Your walls are high because you’ve learned the hard way that you shouldn’t trust anyone who tells you what you want to hear. You shouldn’t believe anything they hear unless they can prove it. You shouldn’t imagine a relationship with them unless you know exactly what they are looking for. You shouldn’t share your innermost secrets with them unless they plan on staying in your life. You should never put yourself in a position to be vulnerable until you know they genuinely care.
Your walls are high because you’ve been that person before. You jumped in with both feet, you trusted (even though you have trust issues and have been hurt many times before), you cared more, you loved, you waited, you forgave and you gave chances and they still left. It wasn’t enough to make them stay. It wasn’t enough for them to realise that maybe your love was truly the real one.
Your walls are high because you’re tired. Tired of giving and following your heart, only to end up disappointed and alone. You’re tired of trying to mend your heart with people who only end up breaking it again. You’re tired of opening up, only to be rejected once again. You’re tired of putting yourself out there, only to be rejected and/or insulted because of the way you look.
So you keep building these walls. You keep people at arm’s length. You become emotionally unavailable when you like someone. You’d rather let that person go instead of letting them in because it’s safer this way. This is how you protect your heart. This is you how you don’t get hurt. This is how you treat anyone you meet like they’re temporary because you don’t remember the last time you actually fell in love or found a relationship worth fighting for.
You stopped trying. You stopped fighting. You stopped giving chances as you built your walls higher brick by brick.
Mini Cotton Shirt Dress // Blazer // Boots
These walls tell you not to make the first move. They tell you to curb your excitement. They tell you that you should always have the upper hand. They tell you that they’re not genuine. They tell you people will eventually leave you. They tell that you’re better off alone. They tell you that you need a lot of more proof and actions before you trust someone. They tell you that people should ‘earn’ your love before you decide to give them your heart. They tell you not to feel. They tell you not to believe.
And maybe these walls protect you from heartbreak and disappointment. Maybe they keep you guarded and practical but they don’t make you feel alive.
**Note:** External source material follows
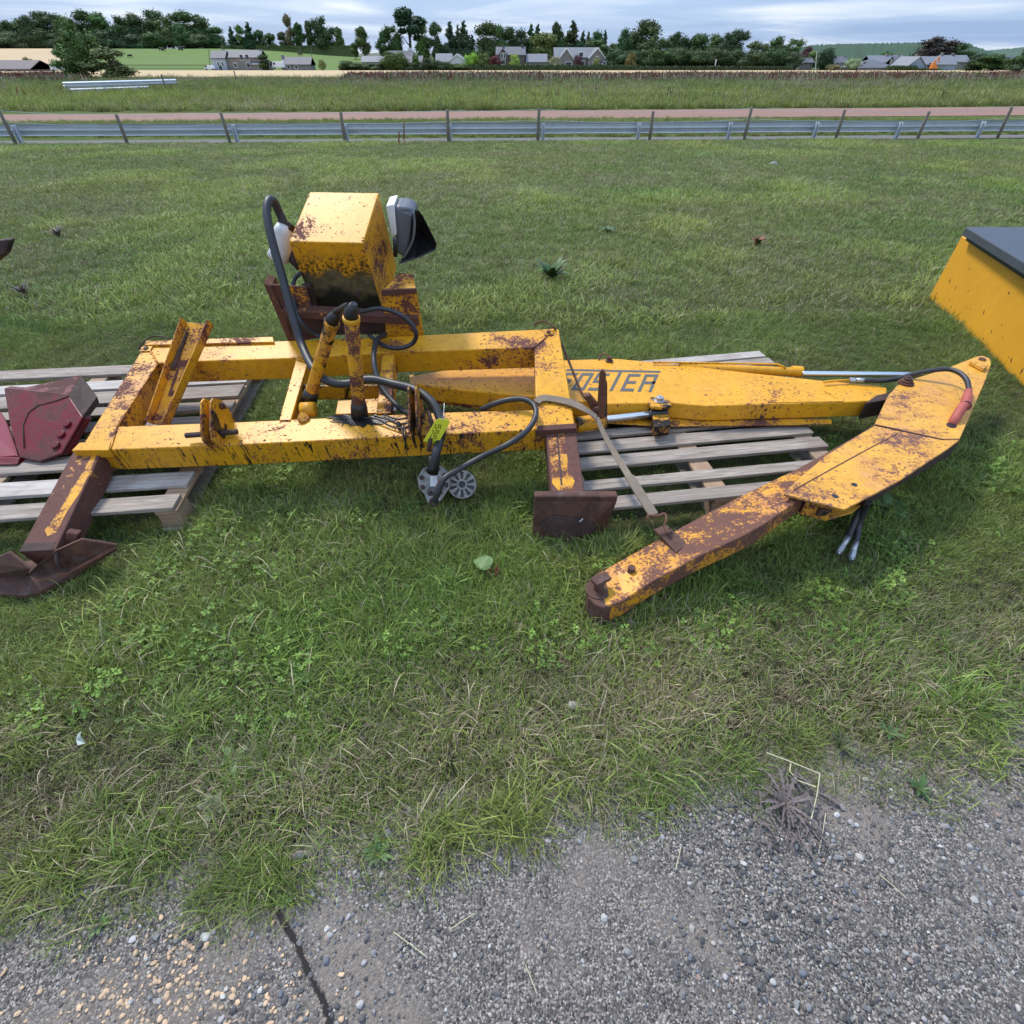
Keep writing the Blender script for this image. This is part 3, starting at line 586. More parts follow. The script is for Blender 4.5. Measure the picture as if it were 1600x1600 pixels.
for i in range(10):
    g = 2 * PI * i / 10; d = qa * math.cos(g) + qb * math.sin(g); e = pn.cross(d)
    MB().prism([pc2 + d * .026 + e * .004, pc2 + d * .066 + e * .011, pc2 + d * .066 - e * .011, pc2 + d * .026 - e * .004], pn * .008).build('rib', M['cast_alu'], fb, bevel=.001)
ring(pc2 + pn * .006, pn, .022, .006, 'cast_alu', 'hub_ring', fb); ring(pc2 + pn * .004, pn, .067, .005, 'cast_alu', 'outer_rim', fb); MB().tube([pc2, pc2 + pn * .002], .018, 16).build('hub_bore', M['grease'], fb)
c = PY(678, 784, 1.86); ring(c, pn, .017, .006, 'rust_dark', 'banjo_union', mach)
MB().tube([PY(690, 752, 1.9), PY(681, 776, 1.87)], .017, 12).build('hose_end', M['rust_dark'], mach, smooth=True)
MB().tube([PY(679, 712, 2.03), PY(676, 740, 2.0)], [.028, .026], 14).build('pump_neck', M['grease'], mach, smooth=True)
# ------------------------------------------------------------------ loose channel leaning on the frame
ch = empty('steel_channel', PF(250, 640, -.1), 'short yellow U channel speckled with rust, leaning up between the frame beams at the left', 'steel channel')
A0, A1 = PF(236, 662, -.10), PFV(290, 503, .78); B0, B1 = PF(264, 664, -.10), PFV(333, 507, .78)
ax = (A1 - A0).normalized(); sd_ = (B0 - A0).normalized(); nn = sd_.cross(ax).normalized()
if nn.z < 0: nn = -nn
mb = MB().prism([A0, B0, B1, A1], -nn * .008); mb.prism([A0, A0 + sd_ * .008, A1 + sd_ * .008, A1], nn * .045); mb.prism([B0 - sd_ * .008, B0, B1, B1 - sd_ * .008], nn * .045)
mb.build('channel_section', M['yellow_rusty'], ch, bevel=.002)
MB().tube([A0.lerp(A1, .52) + sd_ * .02 + nn * .001, A0.lerp(A1, .9) + sd_ * .03 + nn * .001], [.012, .007], 8).build('slot_rust', M['rust_dark'], ch)
for t_ in (.10, .16): c = A0.lerp(A1, t_) + sd_ * .09; MB().tube([c, c + nn * .006], .012, 10).build('bolt_head', M['rust_dark'], ch)
# ------------------------------------------------------------------ the arm
arm = empty('hydraulic_arm', PZ(1000, 640, .16), 'long tapering yellow hydraulic arm with dark painted lettering, ending in a rust speckled angled head', 'hydraulic arm')
ZA = .265
def pz(pts, z): return [PZ(a, b, z) for a, b in pts]
def zplate(pts, z, th, mat, name, parent=None, bevel=.004): return MB().prism(pz(pts, z), (0, 0, -th)).build(name, M[mat], parent or arm, bevel=bevel)
M['yellow_arm'] = painted('yellow_paint_arm', rust=.34, pink=.2, edge=.7)
zplate([(640, 588), (700, 577), (835, 566), (890, 562), (963, 560), (1061, 569), (1170, 582), (1292, 595), (1370, 601), (1386, 606), (1386, 625), (1320, 628), (1104, 634), (1047, 629), (946, 631), (838, 620), (720, 609), (640, 600)], ZA, .095, 'yellow_arm', 'boom_section', bevel=.007)
zplate([(640, 596), (720, 617), (838, 640), (940, 660), (1044, 666), (1200, 664), (1300, 662), (1300, 655), (1044, 648), (900, 640), (640, 585)], .165, .008, 'yellow_rusty', 'lower_flange')
zplate([(660, 607), (760, 620), (838, 632), (838, 620), (760, 610), (690, 600)], ZA - .03, .09, 'yellow_rusty', 'boom_web')
zplate([(1352, 630), (1388, 624), (1392, 612), (1368, 618)], ZA + .003, .10, 'rust_dark', 'boom_end_cap')
zplate([(1200, 629), (1318, 627), (1320, 622), (1290, 610), (1288, 611), (1310, 623), (1200, 626)], ZA + .003, .003, 'yellow_arm', 'weld_strip', bevel=.001)
def zcyl(p0, p1, r, mat, name, parent=None, n=18, bevel=.002): return MB().tube([p0, p1], r, n).build(name, M[mat], parent or arm, smooth=True, bevel=bevel)
# upper ram
r1 = zcyl(PZ(1060, 573, .25), PZ(1240, 581, .25), .026, 'yellow_arm', 'ram_barrel')
zcyl(PZ(1236, 580, .25), PZ(1253, 581, .25), .033, 'yellow_grease', 'ram_gland', r1)
zcyl(PZ(1253, 584, .25), PZ(1440, 586, .27), .017, 'chrome', 'ram_rod', r1)
MB().tube(pz([(1020, 566), (1100, 567), (1215, 569), (1228, 575)], .28), .006, 8).build('oil_pipe', M['yellow_arm'], r1, smooth=True)
# lower ram
r2 = zcyl(PZ(900, 664, .20), PZ(945, 657, .20), .042, 'yellow_greasy2', 'ram_barrel')
zcyl(PZ(944, 655, .20), PZ(1022, 646, .21), .019, 'chrome', 'ram_rod', r2)
zcyl(PZ(1015, 647, .21), PZ(1040, 645, .21), .034, 'grease', 'ram_clevis', r2)
zplate([(1018, 634), (1044, 634), (1048, 664), (1022, 668)], .22, .05, 'yellow_grease', 'clevis_plate')
def bolt(px, py, z, r, h, mat, parent=arm, k=8):
    c = PZ(px, py, z); o = MB().tube([c, c + Vector((0, 0, h * .35))], r * 1.5, 20).build('washer', M[mat], parent, bevel=.002)
    MB().tube([c, c + Vector((0, 0, h))], r, k).build('bolt_head', M[mat], o, bevel=.003)
bolt(1030, 627, ZA, .020, .028, 'steel', k=12)
zplate([(1012, 628), (1016, 620), (1044, 621), (1050, 633), (1040, 636), (1018, 635)], ZA + .006, .02, 'yellow_grease', 'pin_boss')
bolt(952, 565, ZA, .015, .03, 'rust')
hose([PZ(936, 563, ZA + .0), PZ(938, 556, ZA + .02), PZ(946, 553, ZA + .035), PZ(955, 560, ZA + .03)], .005, 'rust_bright', 'wire_hook', arm)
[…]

Sometimes people don’t understand why we built our walls so high. Sometimes it just pushes them away without us even trying. Sometimes they prevent us from heartbreak but they also prevent us from love. They prevent us from seeing the beauty of the little things that actually matter. Sometimes we have to break our own walls every once in a while to remember that there’s a whole other world behind these walls. There’s so much to see. So much to feel. So much to love.
My trust issues and emotional wall building started when I was 7 years old. I was taken to Ghana on what I thought was a 6 week summer holiday, however, the day before we were due to fly home, I said goodnight to my Mum and the next day, I woke up and discovered she had flown back to the UK without me. My brother and I stayed in Ghana (in separate cities) for two years and in those two years, I didn’t know why I had been left with extended family. At the time, I thought it was an act of rejection from my Mother, that she had had enough of me. I eventually found out why she had left my brother and I there, however, it didn’t take away from the trauma of being left in a somewhat foreign city with extended family that I didn’t know that well and having to go to a Catholic school that enforced corporal punishment.
It wasn’t until many years later that I realised how traumatic these events were, and is probably the reason why I suffer from abandonment and severe trust issues. On the plus side, it has taught me to be fiercely independent, and not to rely on anyone for anything. Keeping people at arms’ length emotionally has been a way of life for me. It’s been a way for me to protect myself. The only time I’ve ever let my guard down and opened myself up completely (after vowing I would never do it) was in my last relationship and..well..look at how that turned out lol.
I guess it’s part of the reason why it may be taking me an abnormally long time to get over my heartbreak – is that I partly blame myself for opening up, trusting and being emotionally vulnerable to someone, only for them to eventually leave for what seemed like no reason. I do sometimes get annoyed for being vulnerable, but hey ho. Building walls is one of the only things I can honestly say I’m proud of when it comes to my personality, weird as that sounds. I’m also extremely introverted and can’t do constant interaction ALL THE TIME, so it seems to work in my favour anyway.
Maybe it’ll change. Maybe it won’t (100% certain it won’t), but for now, it’s serving me well.